__SUPPLIED INFORMATION__.
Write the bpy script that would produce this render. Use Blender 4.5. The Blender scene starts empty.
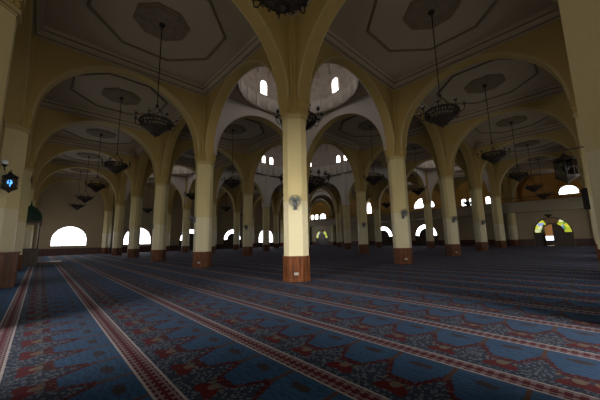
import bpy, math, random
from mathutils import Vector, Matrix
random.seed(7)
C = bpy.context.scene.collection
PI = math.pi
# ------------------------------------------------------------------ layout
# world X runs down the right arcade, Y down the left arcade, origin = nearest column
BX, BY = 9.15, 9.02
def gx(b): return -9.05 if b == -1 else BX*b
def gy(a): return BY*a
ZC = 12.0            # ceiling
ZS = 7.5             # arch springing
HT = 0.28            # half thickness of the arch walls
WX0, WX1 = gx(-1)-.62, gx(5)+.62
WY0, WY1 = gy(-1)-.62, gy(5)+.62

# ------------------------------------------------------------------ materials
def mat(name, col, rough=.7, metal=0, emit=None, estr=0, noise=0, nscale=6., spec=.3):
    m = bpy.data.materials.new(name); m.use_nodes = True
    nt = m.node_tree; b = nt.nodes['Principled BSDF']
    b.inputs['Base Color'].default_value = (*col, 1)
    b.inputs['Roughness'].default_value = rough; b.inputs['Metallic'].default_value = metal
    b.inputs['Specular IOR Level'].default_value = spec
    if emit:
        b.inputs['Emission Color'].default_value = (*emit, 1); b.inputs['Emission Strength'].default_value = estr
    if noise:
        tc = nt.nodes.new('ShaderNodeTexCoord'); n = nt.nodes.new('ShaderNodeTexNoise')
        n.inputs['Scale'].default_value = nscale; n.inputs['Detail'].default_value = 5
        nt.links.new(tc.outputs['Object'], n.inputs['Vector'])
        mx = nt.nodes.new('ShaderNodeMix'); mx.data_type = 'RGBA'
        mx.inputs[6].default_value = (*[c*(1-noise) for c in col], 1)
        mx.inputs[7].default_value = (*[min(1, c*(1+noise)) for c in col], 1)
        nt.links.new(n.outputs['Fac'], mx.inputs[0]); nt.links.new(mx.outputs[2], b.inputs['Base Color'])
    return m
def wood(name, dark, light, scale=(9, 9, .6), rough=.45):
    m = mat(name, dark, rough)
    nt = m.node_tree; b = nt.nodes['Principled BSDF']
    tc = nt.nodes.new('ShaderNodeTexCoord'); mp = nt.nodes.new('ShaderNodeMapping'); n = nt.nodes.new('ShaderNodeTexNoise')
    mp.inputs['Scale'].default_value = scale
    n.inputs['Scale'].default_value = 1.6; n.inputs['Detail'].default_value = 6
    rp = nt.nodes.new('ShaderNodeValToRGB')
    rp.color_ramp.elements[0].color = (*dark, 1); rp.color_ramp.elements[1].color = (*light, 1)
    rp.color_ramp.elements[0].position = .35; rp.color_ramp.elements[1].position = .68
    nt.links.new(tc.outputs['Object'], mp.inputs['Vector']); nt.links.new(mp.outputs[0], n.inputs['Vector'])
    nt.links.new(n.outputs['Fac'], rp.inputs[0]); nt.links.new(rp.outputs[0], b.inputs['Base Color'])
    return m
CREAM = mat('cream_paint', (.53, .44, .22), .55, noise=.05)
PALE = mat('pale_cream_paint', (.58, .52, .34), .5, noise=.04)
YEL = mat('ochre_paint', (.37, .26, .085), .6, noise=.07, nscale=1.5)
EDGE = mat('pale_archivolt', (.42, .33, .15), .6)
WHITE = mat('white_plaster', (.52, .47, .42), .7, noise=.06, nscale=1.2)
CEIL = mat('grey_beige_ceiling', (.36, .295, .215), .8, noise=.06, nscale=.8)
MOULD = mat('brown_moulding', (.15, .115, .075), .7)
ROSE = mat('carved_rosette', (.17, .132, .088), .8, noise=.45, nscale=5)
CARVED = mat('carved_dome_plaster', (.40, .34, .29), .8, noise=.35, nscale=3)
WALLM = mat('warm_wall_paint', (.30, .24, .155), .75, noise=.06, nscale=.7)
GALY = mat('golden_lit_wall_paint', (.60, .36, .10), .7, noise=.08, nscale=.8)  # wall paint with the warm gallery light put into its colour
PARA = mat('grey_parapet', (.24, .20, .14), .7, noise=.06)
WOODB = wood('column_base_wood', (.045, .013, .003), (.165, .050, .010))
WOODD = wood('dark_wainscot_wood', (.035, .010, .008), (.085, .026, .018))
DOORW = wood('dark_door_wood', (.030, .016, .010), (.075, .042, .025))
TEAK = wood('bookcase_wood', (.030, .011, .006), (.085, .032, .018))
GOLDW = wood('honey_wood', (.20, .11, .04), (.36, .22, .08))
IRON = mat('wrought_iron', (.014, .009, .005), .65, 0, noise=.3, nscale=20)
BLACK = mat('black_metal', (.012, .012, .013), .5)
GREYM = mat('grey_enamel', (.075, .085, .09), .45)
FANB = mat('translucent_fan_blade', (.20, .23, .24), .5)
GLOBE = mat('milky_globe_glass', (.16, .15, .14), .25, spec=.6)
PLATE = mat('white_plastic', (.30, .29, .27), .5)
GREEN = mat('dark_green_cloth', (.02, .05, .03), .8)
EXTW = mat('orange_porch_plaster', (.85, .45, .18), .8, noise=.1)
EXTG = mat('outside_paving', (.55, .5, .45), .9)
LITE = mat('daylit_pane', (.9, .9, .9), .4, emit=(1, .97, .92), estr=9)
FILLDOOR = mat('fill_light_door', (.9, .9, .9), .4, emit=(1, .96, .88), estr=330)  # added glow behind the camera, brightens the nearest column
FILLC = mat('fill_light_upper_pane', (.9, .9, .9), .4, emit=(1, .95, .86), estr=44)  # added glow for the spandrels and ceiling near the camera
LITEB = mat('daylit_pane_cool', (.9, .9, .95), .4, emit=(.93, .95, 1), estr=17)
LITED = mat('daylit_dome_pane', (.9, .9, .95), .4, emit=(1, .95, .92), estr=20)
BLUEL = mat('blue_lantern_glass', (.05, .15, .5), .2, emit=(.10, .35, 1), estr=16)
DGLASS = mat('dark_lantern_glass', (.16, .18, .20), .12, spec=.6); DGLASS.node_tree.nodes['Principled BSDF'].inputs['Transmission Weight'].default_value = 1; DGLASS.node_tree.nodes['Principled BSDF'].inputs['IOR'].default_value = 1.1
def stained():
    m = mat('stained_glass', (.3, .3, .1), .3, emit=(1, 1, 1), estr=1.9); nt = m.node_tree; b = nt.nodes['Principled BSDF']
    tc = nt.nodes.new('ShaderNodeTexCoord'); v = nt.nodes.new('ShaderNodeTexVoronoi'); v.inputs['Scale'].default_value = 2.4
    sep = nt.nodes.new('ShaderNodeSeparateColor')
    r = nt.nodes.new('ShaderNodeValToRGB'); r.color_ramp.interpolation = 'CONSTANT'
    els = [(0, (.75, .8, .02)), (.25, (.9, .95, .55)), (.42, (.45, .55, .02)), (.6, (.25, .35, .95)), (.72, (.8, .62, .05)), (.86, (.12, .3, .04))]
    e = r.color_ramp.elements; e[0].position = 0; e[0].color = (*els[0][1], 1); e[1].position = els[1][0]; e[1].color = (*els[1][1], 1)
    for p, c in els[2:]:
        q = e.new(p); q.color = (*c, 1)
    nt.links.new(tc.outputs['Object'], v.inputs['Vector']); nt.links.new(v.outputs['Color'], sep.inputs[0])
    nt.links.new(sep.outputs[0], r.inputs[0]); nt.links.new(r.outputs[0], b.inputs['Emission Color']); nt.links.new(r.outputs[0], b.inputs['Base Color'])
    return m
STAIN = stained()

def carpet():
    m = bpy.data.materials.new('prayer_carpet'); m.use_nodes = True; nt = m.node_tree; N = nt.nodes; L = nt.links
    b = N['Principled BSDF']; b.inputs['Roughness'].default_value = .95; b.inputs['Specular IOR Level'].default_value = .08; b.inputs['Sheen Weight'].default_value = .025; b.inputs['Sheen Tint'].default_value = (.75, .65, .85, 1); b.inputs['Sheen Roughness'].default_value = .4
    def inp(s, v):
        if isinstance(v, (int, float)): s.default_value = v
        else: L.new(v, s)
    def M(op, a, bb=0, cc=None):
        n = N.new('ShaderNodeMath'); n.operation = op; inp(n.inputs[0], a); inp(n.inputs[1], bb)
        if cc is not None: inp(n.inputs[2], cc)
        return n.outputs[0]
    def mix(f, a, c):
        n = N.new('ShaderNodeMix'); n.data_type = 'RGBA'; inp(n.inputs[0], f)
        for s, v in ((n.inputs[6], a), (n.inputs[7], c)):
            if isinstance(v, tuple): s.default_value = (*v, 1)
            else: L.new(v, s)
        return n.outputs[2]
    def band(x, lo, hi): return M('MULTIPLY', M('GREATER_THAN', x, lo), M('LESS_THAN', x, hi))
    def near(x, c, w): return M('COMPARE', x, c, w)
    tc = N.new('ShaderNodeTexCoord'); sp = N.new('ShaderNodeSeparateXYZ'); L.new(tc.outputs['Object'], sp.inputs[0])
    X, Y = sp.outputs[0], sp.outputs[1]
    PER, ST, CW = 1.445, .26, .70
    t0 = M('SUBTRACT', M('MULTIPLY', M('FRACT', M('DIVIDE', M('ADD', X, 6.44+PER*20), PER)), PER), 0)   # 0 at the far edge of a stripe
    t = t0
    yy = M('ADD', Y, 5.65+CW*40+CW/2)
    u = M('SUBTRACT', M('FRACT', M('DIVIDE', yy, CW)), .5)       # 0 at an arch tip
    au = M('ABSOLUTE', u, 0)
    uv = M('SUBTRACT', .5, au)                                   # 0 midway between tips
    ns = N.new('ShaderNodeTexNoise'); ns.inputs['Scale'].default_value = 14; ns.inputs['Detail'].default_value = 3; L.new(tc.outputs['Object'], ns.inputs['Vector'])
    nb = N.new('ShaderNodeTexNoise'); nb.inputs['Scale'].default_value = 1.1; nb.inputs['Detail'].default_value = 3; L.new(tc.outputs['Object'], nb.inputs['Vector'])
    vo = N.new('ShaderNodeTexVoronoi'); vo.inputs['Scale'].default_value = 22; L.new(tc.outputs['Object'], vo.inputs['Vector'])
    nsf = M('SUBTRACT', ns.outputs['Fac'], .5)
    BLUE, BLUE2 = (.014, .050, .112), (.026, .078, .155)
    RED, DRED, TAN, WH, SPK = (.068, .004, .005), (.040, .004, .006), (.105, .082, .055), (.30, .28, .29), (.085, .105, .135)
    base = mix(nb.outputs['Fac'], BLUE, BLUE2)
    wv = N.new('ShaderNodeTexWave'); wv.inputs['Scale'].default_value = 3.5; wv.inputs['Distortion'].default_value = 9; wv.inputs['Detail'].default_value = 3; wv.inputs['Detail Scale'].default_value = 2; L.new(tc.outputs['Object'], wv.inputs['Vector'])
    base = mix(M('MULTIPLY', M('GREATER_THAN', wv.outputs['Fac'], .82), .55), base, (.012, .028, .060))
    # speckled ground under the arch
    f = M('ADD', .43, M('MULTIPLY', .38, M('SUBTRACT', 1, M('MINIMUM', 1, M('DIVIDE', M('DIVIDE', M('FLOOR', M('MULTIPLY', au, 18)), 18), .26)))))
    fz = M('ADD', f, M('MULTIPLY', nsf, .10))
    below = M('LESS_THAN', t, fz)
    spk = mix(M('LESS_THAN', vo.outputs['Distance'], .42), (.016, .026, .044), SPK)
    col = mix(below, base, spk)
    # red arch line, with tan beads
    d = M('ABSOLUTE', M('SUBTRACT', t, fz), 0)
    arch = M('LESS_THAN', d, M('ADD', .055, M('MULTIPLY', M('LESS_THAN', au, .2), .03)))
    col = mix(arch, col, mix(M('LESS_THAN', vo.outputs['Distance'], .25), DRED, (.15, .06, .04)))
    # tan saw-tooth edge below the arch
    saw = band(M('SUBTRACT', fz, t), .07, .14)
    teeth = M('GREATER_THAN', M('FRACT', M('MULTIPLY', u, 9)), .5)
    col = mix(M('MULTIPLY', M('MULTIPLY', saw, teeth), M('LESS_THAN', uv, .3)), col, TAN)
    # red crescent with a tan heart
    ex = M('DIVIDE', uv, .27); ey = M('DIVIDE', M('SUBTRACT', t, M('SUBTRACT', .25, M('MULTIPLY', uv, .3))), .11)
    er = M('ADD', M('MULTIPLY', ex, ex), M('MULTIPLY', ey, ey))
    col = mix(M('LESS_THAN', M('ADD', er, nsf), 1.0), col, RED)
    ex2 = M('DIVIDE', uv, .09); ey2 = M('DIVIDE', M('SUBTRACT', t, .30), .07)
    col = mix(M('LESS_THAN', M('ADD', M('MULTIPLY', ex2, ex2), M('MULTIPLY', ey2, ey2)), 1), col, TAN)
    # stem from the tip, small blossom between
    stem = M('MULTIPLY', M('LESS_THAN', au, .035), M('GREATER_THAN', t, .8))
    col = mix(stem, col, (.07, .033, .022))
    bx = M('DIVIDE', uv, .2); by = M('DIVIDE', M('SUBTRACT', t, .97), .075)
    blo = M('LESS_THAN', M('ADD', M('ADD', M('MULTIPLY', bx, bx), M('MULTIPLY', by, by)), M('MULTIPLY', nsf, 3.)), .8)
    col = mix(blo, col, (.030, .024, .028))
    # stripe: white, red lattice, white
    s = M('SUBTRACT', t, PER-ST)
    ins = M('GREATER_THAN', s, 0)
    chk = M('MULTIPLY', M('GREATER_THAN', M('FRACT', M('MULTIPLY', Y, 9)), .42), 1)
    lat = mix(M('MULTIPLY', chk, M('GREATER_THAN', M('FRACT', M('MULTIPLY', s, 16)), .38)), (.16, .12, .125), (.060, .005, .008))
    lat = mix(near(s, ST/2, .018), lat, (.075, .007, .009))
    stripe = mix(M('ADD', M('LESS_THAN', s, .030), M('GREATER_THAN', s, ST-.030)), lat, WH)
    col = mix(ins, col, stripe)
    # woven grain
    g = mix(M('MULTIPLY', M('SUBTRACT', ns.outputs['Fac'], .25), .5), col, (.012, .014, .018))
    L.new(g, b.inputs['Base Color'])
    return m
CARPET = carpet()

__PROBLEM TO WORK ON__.
From the first line above to the line containing "WY0, WY1 = gy(-1)-.62, gy(5)+.62", repeat each line exactly. Pictures stay out.

__WRITTEN ANSWER__.
Write the bpy script that would produce this render. Use Blender 4.5. The Blender scene starts empty.
import bpy, math, random
from mathutils import Vector, Matrix
random.seed(7)
C = bpy.context.scene.collection
PI = math.pi
# ------------------------------------------------------------------ layout
# world X runs down the right arcade, Y down the left arcade, origin = nearest column
BX, BY = 9.15, 9.02
def gx(b): return -9.05 if b == -1 else BX*b
def gy(a): return BY*a
ZC = 12.0            # ceiling
ZS = 7.5             # arch springing
HT = 0.28            # half thickness of the arch walls
WX0, WX1 = gx(-1)-.62, gx(5)+.62
WY0, WY1 = gy(-1)-.62, gy(5)+.62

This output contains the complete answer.